◆ **WHAT THIS TASK INVOLVES**:
List each line of the data that holds the word "build".

◆ **THE RECORDS**:

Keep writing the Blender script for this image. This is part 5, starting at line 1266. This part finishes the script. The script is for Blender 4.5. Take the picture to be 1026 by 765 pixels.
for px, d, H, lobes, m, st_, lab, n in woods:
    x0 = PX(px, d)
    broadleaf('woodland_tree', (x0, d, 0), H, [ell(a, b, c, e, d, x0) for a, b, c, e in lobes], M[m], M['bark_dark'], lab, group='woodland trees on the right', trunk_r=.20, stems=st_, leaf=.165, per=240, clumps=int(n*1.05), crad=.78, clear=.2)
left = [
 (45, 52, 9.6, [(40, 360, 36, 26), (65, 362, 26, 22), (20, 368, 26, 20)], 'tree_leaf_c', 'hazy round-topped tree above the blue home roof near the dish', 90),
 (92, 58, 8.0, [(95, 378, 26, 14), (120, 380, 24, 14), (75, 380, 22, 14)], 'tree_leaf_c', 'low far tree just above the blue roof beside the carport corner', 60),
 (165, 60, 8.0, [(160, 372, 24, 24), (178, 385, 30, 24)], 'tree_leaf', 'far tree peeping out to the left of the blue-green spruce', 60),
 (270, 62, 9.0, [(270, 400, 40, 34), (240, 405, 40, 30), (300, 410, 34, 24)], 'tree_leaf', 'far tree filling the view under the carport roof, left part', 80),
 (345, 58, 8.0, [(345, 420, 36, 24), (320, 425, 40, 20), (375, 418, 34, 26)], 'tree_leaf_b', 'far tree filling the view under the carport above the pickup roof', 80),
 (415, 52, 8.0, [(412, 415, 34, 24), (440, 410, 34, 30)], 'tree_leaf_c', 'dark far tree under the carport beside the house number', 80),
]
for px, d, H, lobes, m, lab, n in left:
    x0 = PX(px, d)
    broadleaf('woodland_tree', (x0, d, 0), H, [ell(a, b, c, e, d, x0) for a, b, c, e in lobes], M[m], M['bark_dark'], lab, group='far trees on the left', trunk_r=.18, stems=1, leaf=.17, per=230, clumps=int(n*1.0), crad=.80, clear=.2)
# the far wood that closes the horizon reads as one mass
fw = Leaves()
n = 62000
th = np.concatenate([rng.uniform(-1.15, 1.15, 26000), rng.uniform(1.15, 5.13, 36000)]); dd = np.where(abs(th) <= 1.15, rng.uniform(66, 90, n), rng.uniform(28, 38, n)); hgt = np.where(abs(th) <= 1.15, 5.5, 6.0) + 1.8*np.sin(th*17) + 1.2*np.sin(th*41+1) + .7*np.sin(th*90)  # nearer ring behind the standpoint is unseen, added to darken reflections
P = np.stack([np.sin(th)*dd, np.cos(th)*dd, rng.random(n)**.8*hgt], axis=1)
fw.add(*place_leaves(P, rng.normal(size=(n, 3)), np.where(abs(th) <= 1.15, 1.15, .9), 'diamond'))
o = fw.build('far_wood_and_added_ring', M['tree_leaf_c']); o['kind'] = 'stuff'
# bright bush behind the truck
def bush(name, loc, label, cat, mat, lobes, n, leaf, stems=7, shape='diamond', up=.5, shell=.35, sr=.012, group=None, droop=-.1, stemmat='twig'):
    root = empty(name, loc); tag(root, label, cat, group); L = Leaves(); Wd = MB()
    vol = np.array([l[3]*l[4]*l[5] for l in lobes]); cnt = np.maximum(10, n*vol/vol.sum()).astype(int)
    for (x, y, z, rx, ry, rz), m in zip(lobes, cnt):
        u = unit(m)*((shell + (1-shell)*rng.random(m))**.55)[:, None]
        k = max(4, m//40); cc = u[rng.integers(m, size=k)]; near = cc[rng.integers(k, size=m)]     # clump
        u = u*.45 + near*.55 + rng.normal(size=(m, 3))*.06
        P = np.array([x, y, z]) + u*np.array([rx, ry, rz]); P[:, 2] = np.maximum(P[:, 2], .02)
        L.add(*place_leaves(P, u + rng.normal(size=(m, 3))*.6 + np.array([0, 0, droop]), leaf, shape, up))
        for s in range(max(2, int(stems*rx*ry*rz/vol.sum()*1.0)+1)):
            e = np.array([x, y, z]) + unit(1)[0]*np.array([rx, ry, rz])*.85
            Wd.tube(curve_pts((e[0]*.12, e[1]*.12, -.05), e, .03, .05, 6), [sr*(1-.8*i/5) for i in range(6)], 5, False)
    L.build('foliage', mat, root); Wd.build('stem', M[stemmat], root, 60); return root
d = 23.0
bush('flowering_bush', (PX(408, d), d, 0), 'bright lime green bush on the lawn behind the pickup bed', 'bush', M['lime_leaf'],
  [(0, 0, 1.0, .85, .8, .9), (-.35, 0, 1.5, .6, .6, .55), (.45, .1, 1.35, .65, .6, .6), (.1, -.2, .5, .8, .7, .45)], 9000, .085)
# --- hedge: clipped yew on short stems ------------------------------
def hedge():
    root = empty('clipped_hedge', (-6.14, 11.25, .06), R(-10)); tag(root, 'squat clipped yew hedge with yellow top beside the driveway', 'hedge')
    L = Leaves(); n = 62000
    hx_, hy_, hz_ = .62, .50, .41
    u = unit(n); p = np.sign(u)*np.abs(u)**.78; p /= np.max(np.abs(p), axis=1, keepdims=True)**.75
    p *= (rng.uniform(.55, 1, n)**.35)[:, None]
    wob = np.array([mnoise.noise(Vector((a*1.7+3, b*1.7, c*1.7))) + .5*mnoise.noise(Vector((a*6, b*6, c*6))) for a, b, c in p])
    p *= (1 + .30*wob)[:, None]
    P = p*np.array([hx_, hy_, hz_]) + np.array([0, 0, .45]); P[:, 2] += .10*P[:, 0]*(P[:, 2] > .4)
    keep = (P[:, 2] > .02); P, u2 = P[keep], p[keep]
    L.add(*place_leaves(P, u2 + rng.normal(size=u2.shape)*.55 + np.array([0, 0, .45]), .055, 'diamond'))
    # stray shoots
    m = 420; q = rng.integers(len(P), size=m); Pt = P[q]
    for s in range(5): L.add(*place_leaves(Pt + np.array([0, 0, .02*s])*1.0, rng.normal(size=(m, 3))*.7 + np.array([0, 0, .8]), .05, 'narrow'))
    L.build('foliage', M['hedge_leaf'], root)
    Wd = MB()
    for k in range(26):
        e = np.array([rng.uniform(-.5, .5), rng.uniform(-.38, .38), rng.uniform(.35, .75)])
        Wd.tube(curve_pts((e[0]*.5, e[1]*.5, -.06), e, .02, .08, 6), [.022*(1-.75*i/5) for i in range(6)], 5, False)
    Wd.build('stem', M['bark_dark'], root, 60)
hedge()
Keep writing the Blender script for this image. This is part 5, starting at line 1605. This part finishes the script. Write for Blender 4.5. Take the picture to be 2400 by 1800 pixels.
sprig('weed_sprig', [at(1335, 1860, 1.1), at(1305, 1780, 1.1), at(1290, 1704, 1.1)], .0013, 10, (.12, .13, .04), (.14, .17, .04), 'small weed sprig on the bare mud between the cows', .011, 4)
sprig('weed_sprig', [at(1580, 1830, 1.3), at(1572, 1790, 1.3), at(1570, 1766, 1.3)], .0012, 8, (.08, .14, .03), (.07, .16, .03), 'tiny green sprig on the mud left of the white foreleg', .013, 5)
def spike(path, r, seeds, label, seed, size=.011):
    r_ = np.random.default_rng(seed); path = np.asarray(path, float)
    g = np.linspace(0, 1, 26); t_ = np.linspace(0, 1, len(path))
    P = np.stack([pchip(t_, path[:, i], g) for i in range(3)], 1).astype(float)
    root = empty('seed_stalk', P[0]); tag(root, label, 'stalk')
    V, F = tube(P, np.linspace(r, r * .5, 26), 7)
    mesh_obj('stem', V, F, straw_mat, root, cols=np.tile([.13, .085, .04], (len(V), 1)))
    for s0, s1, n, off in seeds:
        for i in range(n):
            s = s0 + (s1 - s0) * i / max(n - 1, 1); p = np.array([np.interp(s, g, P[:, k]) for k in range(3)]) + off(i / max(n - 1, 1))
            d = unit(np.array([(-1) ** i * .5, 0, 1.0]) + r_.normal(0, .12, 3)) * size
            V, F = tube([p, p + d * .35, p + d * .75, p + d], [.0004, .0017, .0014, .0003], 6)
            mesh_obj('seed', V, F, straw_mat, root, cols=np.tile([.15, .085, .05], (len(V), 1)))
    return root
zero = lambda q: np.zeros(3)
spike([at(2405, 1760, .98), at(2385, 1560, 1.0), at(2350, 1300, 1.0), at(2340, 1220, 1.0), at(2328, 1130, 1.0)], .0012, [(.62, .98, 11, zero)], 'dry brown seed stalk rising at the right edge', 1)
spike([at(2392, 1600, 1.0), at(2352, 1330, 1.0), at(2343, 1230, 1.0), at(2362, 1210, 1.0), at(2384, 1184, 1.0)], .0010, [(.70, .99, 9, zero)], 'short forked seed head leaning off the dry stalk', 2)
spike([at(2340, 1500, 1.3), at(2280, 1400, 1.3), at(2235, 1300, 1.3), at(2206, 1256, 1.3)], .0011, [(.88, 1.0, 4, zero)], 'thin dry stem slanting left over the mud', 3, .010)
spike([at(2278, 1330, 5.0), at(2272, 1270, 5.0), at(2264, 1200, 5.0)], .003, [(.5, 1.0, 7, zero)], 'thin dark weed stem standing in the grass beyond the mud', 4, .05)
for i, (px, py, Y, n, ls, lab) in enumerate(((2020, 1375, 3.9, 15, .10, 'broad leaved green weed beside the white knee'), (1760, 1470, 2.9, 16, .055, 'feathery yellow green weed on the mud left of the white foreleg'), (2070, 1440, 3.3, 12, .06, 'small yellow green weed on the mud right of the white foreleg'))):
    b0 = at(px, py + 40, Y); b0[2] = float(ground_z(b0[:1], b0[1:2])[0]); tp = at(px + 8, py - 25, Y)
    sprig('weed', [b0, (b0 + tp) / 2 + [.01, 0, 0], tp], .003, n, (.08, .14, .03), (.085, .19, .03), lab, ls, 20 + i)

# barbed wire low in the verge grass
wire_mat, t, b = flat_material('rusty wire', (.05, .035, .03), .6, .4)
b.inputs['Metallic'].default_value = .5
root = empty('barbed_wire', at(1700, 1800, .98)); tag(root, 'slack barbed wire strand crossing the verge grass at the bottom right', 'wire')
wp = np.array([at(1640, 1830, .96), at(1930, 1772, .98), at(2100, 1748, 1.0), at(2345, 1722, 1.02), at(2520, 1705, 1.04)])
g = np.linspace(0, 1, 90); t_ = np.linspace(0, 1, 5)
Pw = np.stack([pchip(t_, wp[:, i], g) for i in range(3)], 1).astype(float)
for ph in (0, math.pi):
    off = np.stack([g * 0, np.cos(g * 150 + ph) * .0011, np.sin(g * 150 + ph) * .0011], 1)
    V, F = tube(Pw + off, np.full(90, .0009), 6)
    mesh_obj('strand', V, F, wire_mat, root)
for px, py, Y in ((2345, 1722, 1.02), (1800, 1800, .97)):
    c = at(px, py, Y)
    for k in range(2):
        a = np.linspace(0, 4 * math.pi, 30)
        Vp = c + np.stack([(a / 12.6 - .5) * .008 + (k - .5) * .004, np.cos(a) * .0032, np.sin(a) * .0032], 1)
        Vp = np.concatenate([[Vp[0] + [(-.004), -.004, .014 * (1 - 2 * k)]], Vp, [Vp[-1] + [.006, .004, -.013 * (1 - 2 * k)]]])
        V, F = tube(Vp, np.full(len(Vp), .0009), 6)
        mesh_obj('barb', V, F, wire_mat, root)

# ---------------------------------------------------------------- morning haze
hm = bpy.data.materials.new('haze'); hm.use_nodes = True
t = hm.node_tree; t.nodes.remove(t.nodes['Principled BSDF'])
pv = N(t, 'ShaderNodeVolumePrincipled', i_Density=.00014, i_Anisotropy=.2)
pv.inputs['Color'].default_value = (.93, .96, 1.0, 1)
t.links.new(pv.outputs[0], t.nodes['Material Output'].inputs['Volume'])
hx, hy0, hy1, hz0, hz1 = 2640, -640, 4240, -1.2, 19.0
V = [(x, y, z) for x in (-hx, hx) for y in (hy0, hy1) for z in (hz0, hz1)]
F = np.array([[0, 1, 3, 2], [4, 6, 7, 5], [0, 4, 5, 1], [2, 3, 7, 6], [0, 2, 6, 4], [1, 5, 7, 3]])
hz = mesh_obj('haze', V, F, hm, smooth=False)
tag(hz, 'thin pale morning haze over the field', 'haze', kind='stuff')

◆ **RESULT OF THIS TASK**:
o = fw.build('far_wood_and_added_ring', M['tree_leaf_c']); o['kind'] = 'stuff'
    L.build('foliage', mat, root); Wd.build('stem', M[stemmat], root, 60); return root
    L.build('foliage', M['hedge_leaf'], root)
    Wd.build('stem', M['bark_dark'], root, 60)